• SHORT TASK: In the copy, keep every record exact and leave out all images.

——————————

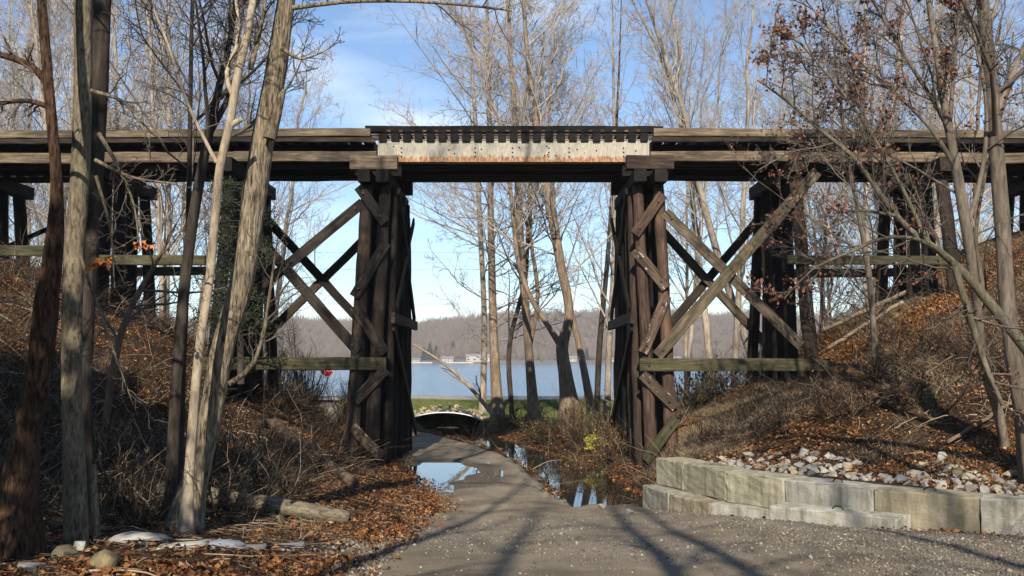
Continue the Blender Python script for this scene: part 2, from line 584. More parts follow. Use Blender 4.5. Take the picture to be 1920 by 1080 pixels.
M['ground'] = mat_ground()
M['road'] = mat_road()
M['asphalt'] = simple('worn_asphalt', (0.3, 0.265, 0.22), 0.9, nscale=2.0)
M['lake'] = mat_water('lake_water', (0.045, 0.12, 0.21), 0.12, 1.0, 0.8, (0.35, 1.0, 1), 0.22)
M['creek'] = mat_water('creek_water', (0.022, 0.018, 0.011), 0.02, 2.0, 0.05)
M['puddle'] = mat_water('puddle_water', (0.03, 0.026, 0.018), 0.01, 2.5, 0.03)
M['hill'] = simple('wooded_hill', (0.13, 0.1, 0.08), 0.95, nscale=0.02, var=0.4)

# ------------------------------------------------------------------ terrain
# all heights below are relative to the eye, then shifted by E
PY = [-80, 0, 7.3, 10, 13, 16, 18, 22, 25, 29, 32, 36, 40, 46, 50, 55, 59, 64, 72, 120, 2000]
PZ = [-1.3, -1.52, -1.64, -1.88, -2.2, -2.45, -2.53, -2.52, -2.53, -2.58, -2.62, -2.62, -2.36, -2.15, -2.14, -2.1, -2.2, -2.9, -3.8, -6, -9]
RY = [-20, 0, 7.3, 10, 12.6, 14, 15, 16, 17, 18, 20, 22, 24, 26, 30, 34, 38, 42, 46, 50]
RL = [-2.4, -2.0, -1.7, -1.72, -1.64, -1.58, -1.52, -1.45, -1.43, -1.42, -2.0, -2.55, -2.9, -3.2, -4.1, -5.6, -7.6, -9.6, -11.4, -13]
RR = [8, 8, 8, 8, 6.9, 5.6, 4.7, 3.7, 2.7, 0.95, 0.7, 0.5, 0.25, 0.0, -1.1, -2.5, -4.2, -6.0, -7.8, -9]
CY = [17.0, 18.2, 19.5, 21.5, 23.5, 27.0, 32.0, 36.0, 39.0, 41.0]
CL = [1.6, 1.15, 1.0, 0.85, 0.62, 0.2, -1.2, -2.6, -3.7, -3.7]
CR = [1.7, 2.3, 2.45, 2.5, 2.45, 1.7, 0.3, -0.7, -1.5, -1.5]
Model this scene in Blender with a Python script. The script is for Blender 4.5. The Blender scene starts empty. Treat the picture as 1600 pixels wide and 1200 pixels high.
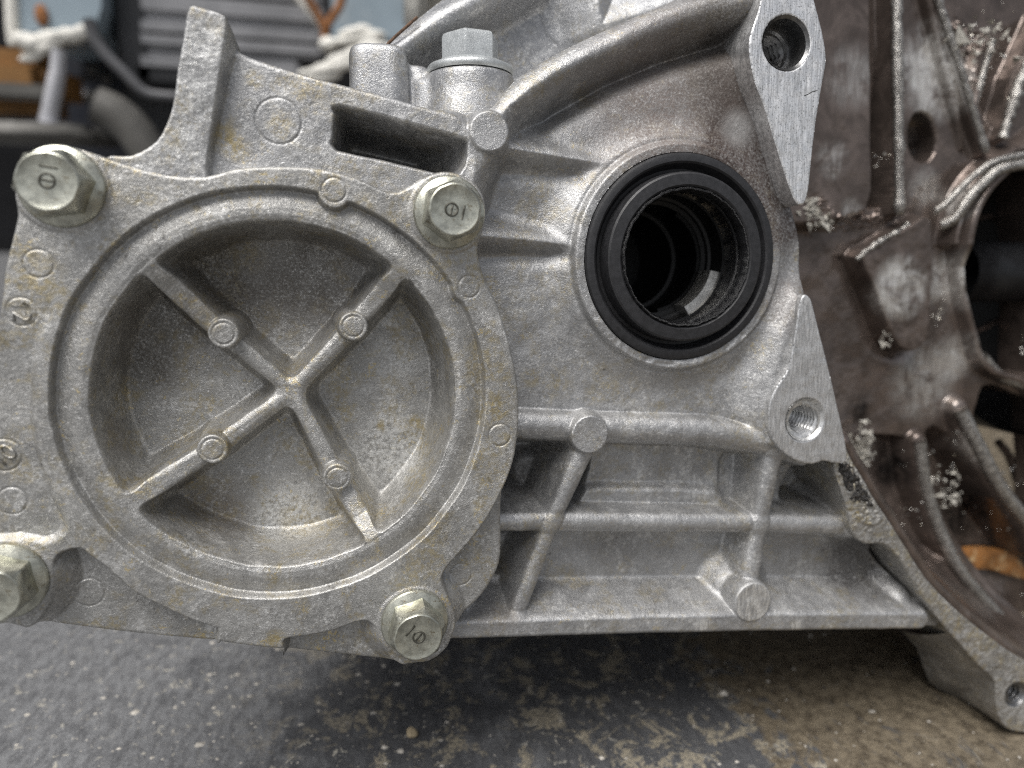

——————————

• OUTPUT FOR THIS TASK:
Continue the Blender Python script for this scene: part 2, from line 584. More parts follow. Use Blender 4.5. Take the picture to be 1920 by 1080 pixels.
M['ground'] = mat_ground()
M['road'] = mat_road()
M['asphalt'] = simple('worn_asphalt', (0.3, 0.265, 0.22), 0.9, nscale=2.0)
M['lake'] = mat_water('lake_water', (0.045, 0.12, 0.21), 0.12, 1.0, 0.8, (0.35, 1.0, 1), 0.22)
M['creek'] = mat_water('creek_water', (0.022, 0.018, 0.011), 0.02, 2.0, 0.05)
M['puddle'] = mat_water('puddle_water', (0.03, 0.026, 0.018), 0.01, 2.5, 0.03)
M['hill'] = simple('wooded_hill', (0.13, 0.1, 0.08), 0.95, nscale=0.02, var=0.4)

# ------------------------------------------------------------------ terrain
# all heights below are relative to the eye, then shifted by E
PY = [-80, 0, 7.3, 10, 13, 16, 18, 22, 25, 29, 32, 36, 40, 46, 50, 55, 59, 64, 72, 120, 2000]
PZ = [-1.3, -1.52, -1.64, -1.88, -2.2, -2.45, -2.53, -2.52, -2.53, -2.58, -2.62, -2.62, -2.36, -2.15, -2.14, -2.1, -2.2, -2.9, -3.8, -6, -9]
RY = [-20, 0, 7.3, 10, 12.6, 14, 15, 16, 17, 18, 20, 22, 24, 26, 30, 34, 38, 42, 46, 50]
RL = [-2.4, -2.0, -1.7, -1.72, -1.64, -1.58, -1.52, -1.45, -1.43, -1.42, -2.0, -2.55, -2.9, -3.2, -4.1, -5.6, -7.6, -9.6, -11.4, -13]
RR = [8, 8, 8, 8, 6.9, 5.6, 4.7, 3.7, 2.7, 0.95, 0.7, 0.5, 0.25, 0.0, -1.1, -2.5, -4.2, -6.0, -7.8, -9]
CY = [17.0, 18.2, 19.5, 21.5, 23.5, 27.0, 32.0, 36.0, 39.0, 41.0]
CL = [1.6, 1.15, 1.0, 0.85, 0.62, 0.2, -1.2, -2.6, -3.7, -3.7]
CR = [1.7, 2.3, 2.45, 2.5, 2.45, 1.7, 0.3, -0.7, -1.5, -1.5]
Model this scene in Blender with a Python script. The script is for Blender 4.5. The Blender scene starts empty. Treat the picture as 1600 pixels wide and 1200 pixels high.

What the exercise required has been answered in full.